2013-07-10

HOUGHTON NY, July 10, 2013 - Houghton College is pleased to announce that art professor Ted Murphy was one of a select group of faculty members nationwide chosen by the Council of Independent Colleges (CIC) to participate in a special week-long seminar on Teaching European Art in Context. The seminar was held in conjunction with an exhibition of rare traveling masterpieces of Dutch art featuring works by Vermeer, Hals, and Rembrandt. The exhibition, Girl with a Pearl Earring: Dutch Paintings from the Mauritshuis, is on view at the High Museum of Art in Atlanta, Georgia, and began in June 2013.

CIC selected 21 faculty members to participate in the seminar, “Dutch Art, Patrons, and Markets,” which took place at the High Museum June 23–28, 2013. (See list of participating faculty members below.) The seminar aimed to strengthen the teaching of art history to undergraduates at smaller colleges and universities. Catherine Scallen, chair of the Department of Art History and Art at Case Western Reserve University in Cleveland, Ohio, where she has taught since 1995, lead the program.

Dutch art of the 17th century has long been popular for the visual pleasures of its naturalistic scenes, but it also represents a landmark in the development of the modern art world. During the 17th century, the practices of making and buying art boomed as never before. With the creation of the first large-scale open art market, prosperous Dutch merchants, artisans, and civil servants bought paintings and prints in unprecedented numbers. Foreign visitors were astonished that even modest members of Dutch society, such as farmers and bakers, owned multiple works of art. Dutch 17th-century art saw the rise of new subjects as well, where landscapes, still lifes, and scenes of daily life replaced formerly dominant religious images and scenes from classical mythology. Portraiture, too, flourished in this prosperous atmosphere.
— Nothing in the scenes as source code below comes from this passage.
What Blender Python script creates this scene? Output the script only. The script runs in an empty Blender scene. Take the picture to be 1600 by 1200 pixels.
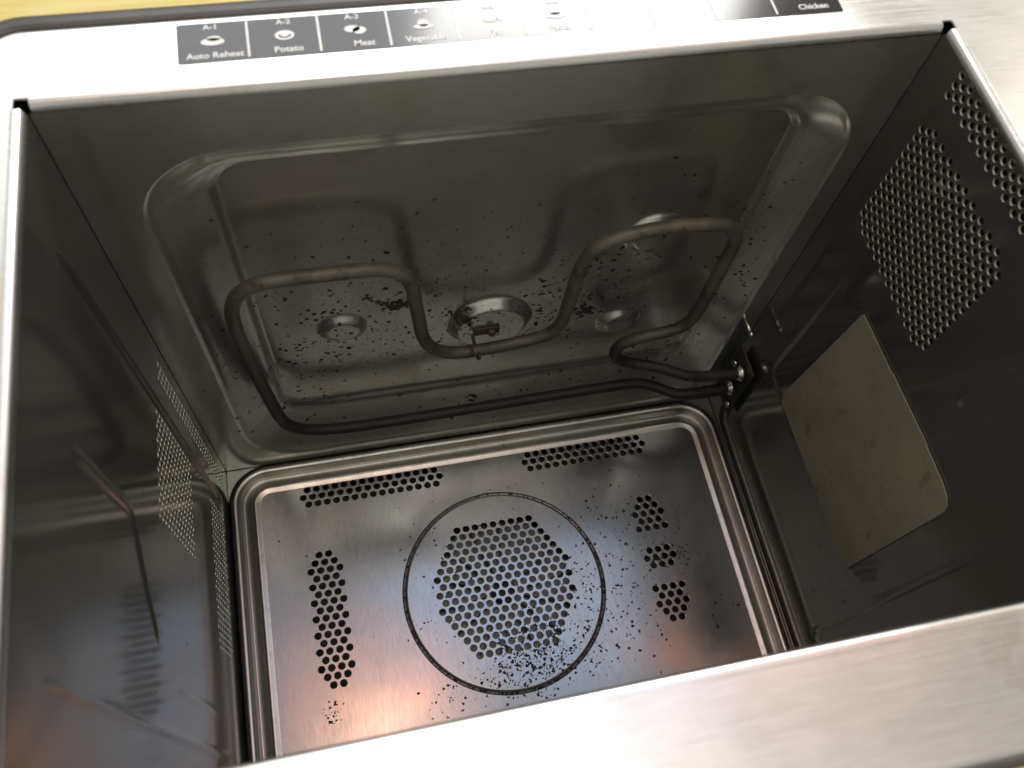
import bpy, bmesh, math, random
from mathutils import Vector, Matrix, Euler
from mathutils.geometry import delaunay_2d_cdt
from mathutils.bvhtree import BVHTree

random.seed(7)
PI = math.pi
scene = bpy.context.scene
COL = scene.collection

# ------------------------------------------------------------------ camera
cam_data = bpy.data.cameras.new('camera')
cam = bpy.data.objects.new('camera', cam_data)
COL.objects.link(cam)
cam.location = (-0.07929, -0.02483, 0.24646)
cam.rotation_euler = Euler((0.467263, -0.085515, -0.204140), 'XYZ')
cam_data.sensor_width = 36.0
cam_data.lens = 1390.08 / 1600 * 36.0
cam_data.clip_start = 0.01
cam_data.clip_end = 50
cam_data.dof.use_dof = True
cam_data.dof.focus_distance = 0.56
cam_data.dof.aperture_fstop = 13.0
scene.camera = cam

# ------------------------------------------------------------------ room light
world = bpy.data.worlds.new('World')
scene.world = world
world.use_nodes = True
world.node_tree.nodes['Background'].inputs['Color'].default_value = (1.0, 0.965, 0.89, 1)
world.node_tree.nodes['Background'].inputs['Strength'].default_value = 0.48


def area(name, loc, target, sx, sy, power, col):
    l = bpy.data.lights.new(name, 'AREA')
    l.shape = 'RECTANGLE'
    l.size, l.size_y, l.energy, l.color = sx, sy, power, col
    o = bpy.data.objects.new(name, l)
    COL.objects.link(o)
    o.location = loc
    o.rotation_euler = (Vector(target) - Vector(loc)).to_track_quat('-Z', 'Y').to_euler()
    return o


# daylight window beyond the top of the oven (left pane veiled, right pane clear), room lamps overhead, added warm glow
area('window_veiled', (-0.22, 1.88, 1.52), (-0.05, 0.15, 0), 1.05, 1.10, 13.5, (0.95, 0.97, 1.0))
area('window_clear', (0.78, 2.20, 1.55), (0.05, 0.15, 0), 0.95, 0.70, 42, (1.0, 0.985, 0.95))
area('window_side', (2.45, 1.55, 1.6), (0.2, 0.15, 0), 0.7, 0.9, 4.0, (1.0, 0.93, 0.82))
area('ceiling_light', (0.0, -0.20, 2.1), (0.1, -0.13, 0), 1.2, 0.50, 7.5, (1.0, 0.96, 0.90))
area('skylight', (0.28, 0.62, 2.2), (0.2, 0.4, 0), 1.0, 0.55, 3.2, (0.42, 0.64, 1.0))
area('added_warm_glow', (-0.17, 0.27, 1.5), (-0.16, 0.1, -0.3), 0.34, 0.15, 1.25, (1.0, 0.25, 0.03))  # added source for the orange reflection low on the back wall, not a room lamp
area('added_warm_glow', (0.72, 0.34, 1.5), (0.1, 0.1, -0.3), 0.16, 0.26, 0.55, (1.0, 0.32, 0.10))  # second added source, for the orange patch on the right of the back wall
for bx, by, pw in ((0.44, 0.81, 0.16), (0.51, 0.68, 0.11), (0.93, 0.95, 0.16)):
    area('warm_bulb', (bx, by, 1.5), (0.1, 0.1, -0.3), 0.07, 0.07, pw, (1.0, 0.74, 0.40))

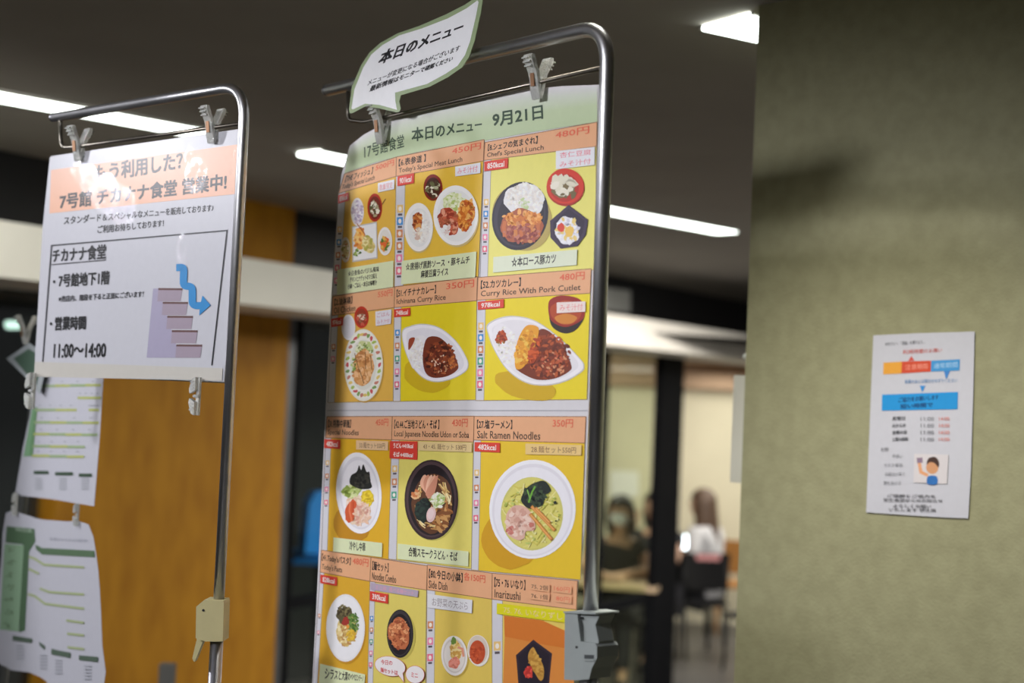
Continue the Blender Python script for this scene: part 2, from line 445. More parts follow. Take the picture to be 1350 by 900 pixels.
# ================================================================== lamps in the ceiling
tube_m = emit('lit tube', (.93, 1, .93), 7.0)
lamp_body = mat('lamp housing', (.55, .55, .52), .5)
def strip(px0, y0, px1, y1, label, wid=.12):
    """a recessed strip lamp whose centre line runs between two picture points on the ceiling"""
    r0, r1 = ray(px0, y0), ray(px1, y1)
    a = O + r0*((CEIL-EYE)/r0.z); b = O + r1*((CEIL-EYE)/r1.z)
    d = (b-a).normalized(); s = Vector((-d.y, d.x, 0))
    e = thing('ceiling_light', label, 'ceiling light', tuple((a+b)/2), 'strip lamps in the hall ceiling')
    bm = bmesh.new()
    add_prism(bm, [a-s*wid/2-Vector((0,0,.012)), b-s*wid/2-Vector((0,0,.012)), b+s*wid/2-Vector((0,0,.012)), a+s*wid/2-Vector((0,0,.012))], Vector((0, 0, .01)))
    bm_obj('diffuser', bm, tube_m, e)
    bm = bmesh.new(); k = wid/2+.012
    for (p, q, u) in ((a-s*(wid/2+.006), b-s*(wid/2+.006), s), (a+s*(wid/2+.006), b+s*(wid/2+.006), s), ):
        add_prism(bm, [p-u*.006-Vector((0,0,.008)), q-u*.006-Vector((0,0,.008)), q+u*.006-Vector((0,0,.008)), p+u*.006-Vector((0,0,.008))], Vector((0, 0, .008)))
    bm_obj('housing', bm, lamp_body, e)
    return e
strip(-330, 64, 268, 173, 'long white strip light in the ceiling above the left notice stand')
strip(408, 199, 640, 245, 'white strip light on the ceiling, its left end showing beside the big menu')
strip(670, 250, 958, 304, 'white strip light in the ceiling right of the menu stand pole')
strip(957, 24, 1120, 61, 'bright strip light high in the picture, cut off by the rendered pillar', .15)
def more_row(t0, t1):
    r0, r1 = ray(-330, 64), ray(268, 173)
    a = O + r0*((CEIL-EYE)/r0.z); b = O + r1*((CEIL-EYE)/r1.z); d = (b-a).normalized()
    return a+d*t0, a+d*t1
# small lamp glowing in the dark room at the far left
p = at(16, 428, 6.6)
e = thing('wall_lamp', 'small greenish lamp glowing in the dark at the far left edge', 'lamp', tuple(p))
bm = bmesh.new(); add_prism(bm, [at(x, y, 6.6) for x, y in ((7, 423), (24, 423), (26, 428), (24, 433), (8, 433), (6, 428))], Vector((0, .03, 0)))
bm_obj('lens', bm, emit('green lamp', (.72, 1, .86), 1.6), e)
bm = bmesh.new(); add_box(bm, p+Vector((0, .055, 0)), (.09, .05, .06)); bm_obj('lamp_body', bm, dark_m, e, bevel=.005)
# painted reflection on the black wall, box on the pillar
bm = bmesh.new()
q = [WB.hit(x, y) + WB.N*.001 for x, y in ((772, 376), (826, 383), (826, 412), (772, 406))]
add_prism(bm, q, WB.N*.03)
refl_slab = bm_obj('wall_reflection', bm, mat('painted grey reflection', (.36, .37, .35), .5, 0, .2, 4), bevel=.004)  # pale slab standing in for a reflection, its brightness put into the colour
tag(refl_slab, 'painted pale grey reflection on the black wall above the fascia, right of the menu pole', 'painted reflection')
A = -PI.N
box = thing('switch_box', 'slim light grey box mounted on the hidden side of the rendered pillar', 'box', tuple(e0))
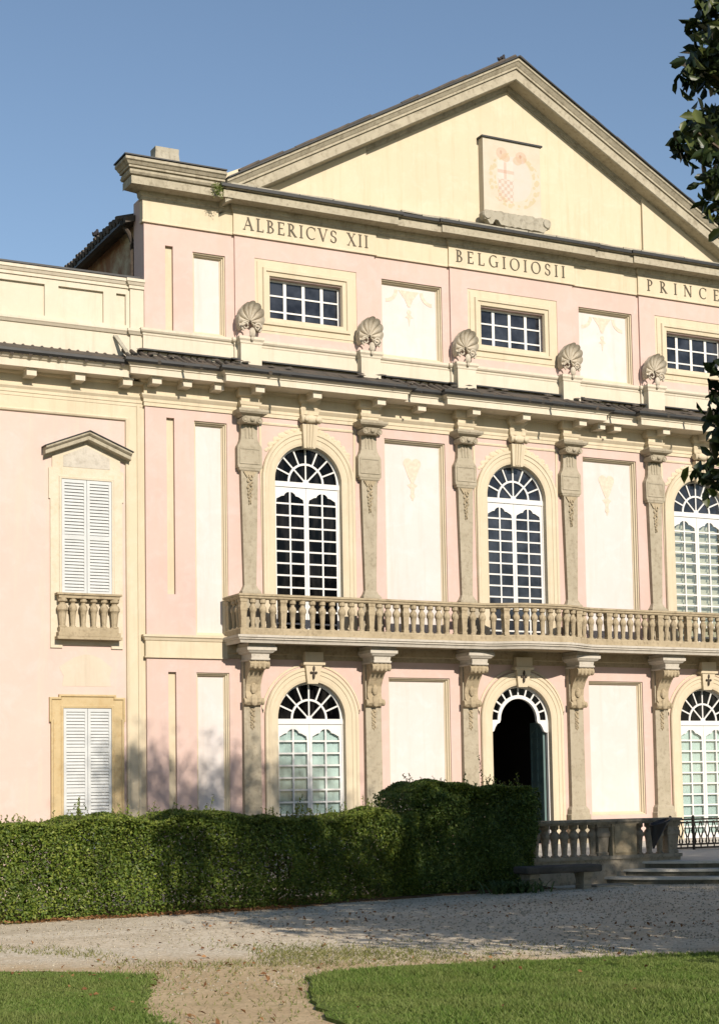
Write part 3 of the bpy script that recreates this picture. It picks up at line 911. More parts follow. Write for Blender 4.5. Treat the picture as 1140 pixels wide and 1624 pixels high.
# the open central door
cx, zs = 0.0, 3.13
m = MB()
m.plate(arc(cx, zs, 0.80, 0, PI, 28) + arc(cx, zs, 0.72, PI, 0, 28), [], 0.12, 0.18)
m.plate(arc(cx, zs, 0.56, 0, PI, 28) + arc(cx, zs, 0.48, PI, 0, 28), [], 0.11, 0.19)
for k in range(1, 10):
    a = PI * k / 10
    c_, s_ = math.cos(a), math.sin(a); px, pz = -s_ * 0.018, c_ * 0.018
    m.plate([(cx + 0.55 * c_ - px, zs + 0.55 * s_ - pz), (cx + 0.73 * c_ - px, zs + 0.73 * s_ - pz), (cx + 0.73 * c_ + px, zs + 0.73 * s_ + pz), (cx + 0.55 * c_ + px, zs + 0.55 * s_ + pz)], [], 0.126, 0.17)
for s in (-1, 1):
    pts = [(0.80, zs + 0.0), (0.48, zs + 0.0), (0.50, zs - 0.06), (0.57, zs - 0.09), (0.62, zs - 0.16), (0.66, zs - 0.25), (0.72, zs - 0.28), (0.80, zs - 0.28)]
    pts = [(cx + s * p[0], p[1]) for p in pts]
    m.plate(pts, [], 0.115, 0.19)
    a, b = sorted((cx + s * 0.76, cx + s * 0.805))
    m.box(a, b, 0.12, 0.19, FL, zs - 0.27)
door = m.build('open_doorway', 'paint', palace, origin=(0, 0.12, FL))
m = MB()
m.plate(arc(cx, zs, 0.78, 0, PI, 28) + arc(cx, zs, 0.50, PI, 0, 28), [], 0.145, 0.15)
m.build('fan_glass', 'glass', door)
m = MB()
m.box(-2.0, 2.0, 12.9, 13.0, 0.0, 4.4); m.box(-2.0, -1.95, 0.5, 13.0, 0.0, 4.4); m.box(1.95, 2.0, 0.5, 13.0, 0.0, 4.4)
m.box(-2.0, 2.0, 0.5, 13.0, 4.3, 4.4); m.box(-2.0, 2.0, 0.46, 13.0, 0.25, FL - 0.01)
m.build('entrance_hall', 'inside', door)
lf = casement(0.0, 0.74, 0.0, 2.75, 0.0, 0.255, 0.235)
lf.box(0.04, 0.70, 0.02, 0.026, 0.1, 2.6)
ang = R(100)
lf.v = [(0.75 - ((0.74 - x) * math.cos(ang) + y * math.sin(ang)), 0.22 + (0.74 - x) * math.sin(ang) - y * math.cos(ang), z + FL + 0.01) for x, y, z in lf.v]
lf.build('door_leaf', 'teal', door)

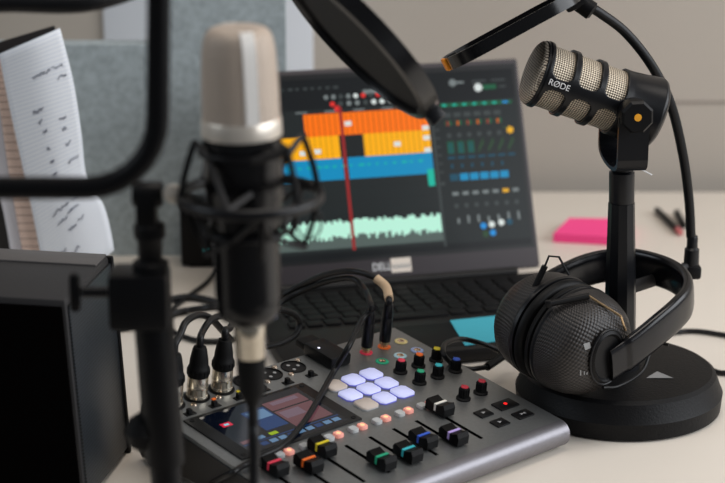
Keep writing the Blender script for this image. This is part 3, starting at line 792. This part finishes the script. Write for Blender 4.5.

“The seminar is especially valuable for faculty members at institutions without large campus museums or proximity to major art museums. Art historians in all fields and studio artists, as well as faculty members who specialize in history, European studies, and related fields found this seminar of interest,” said CIC President Richard Ekman. “We believe that Ted Murphy will played a strong role in the seminar.”

CIC Participants in 2013 Seminar on Teaching European Art

Jeffrey Baldus, Briar Cliff University (IA)

Beverly Carter, Grove City College (PA)

Rick Cary, Mars Hill College (NC)

Garth Claassen, The College of Idaho (ID)

Perry Johnson, Virginia Intermont College (VA)

Libby Karlinger, Escobedo, Aurora University (IL)

Heidi Kraus, Hope College (MI)

Andrea Lepage, Washington and Lee University (VA)

Jane Long, Roanoke College (VA)

Ted Murphy, Houghton College (NY)

Morgan Page, Lyon College (AR)

Sylvia Rhor, Carlow University (PA)

Gabrielle Rose, Curti, Simpson College (IA)

Emily Stokes, Northwestern College (IA)

Montana Torrey, Lane College (TN)

Virginia Troy, Berry College (GA)

Lindsay Twa, Augustana College (SD)

Carolyn Watson, Furman University (SC)

Gregory Winterhalter, Southern Vermont College (VT)

Leanne Zalewski, Randolph College (VA)

Ann Zerger, McPherson College (KS)

For more information, visit the CIC website at www.cic.edu/ArtHistory. 

The High Museum of Art was founded in 1905 as the Atlanta Art Association and today is the leading art museum in the southeastern United States, with a membership base of over 50,000 that ranks it among the top ten art museums in the nation. Located in Atlanta’s midtown arts and business district, the High has more than 12,000 works of art in its permanent collection, with holdings and curatorial positions in the following art disciplines: American, European, decorative arts and design, folk, modern and contemporary, and African. The European collection includes the Kress collection of Renaissance and Baroque paintings, sculpture, and decorative arts.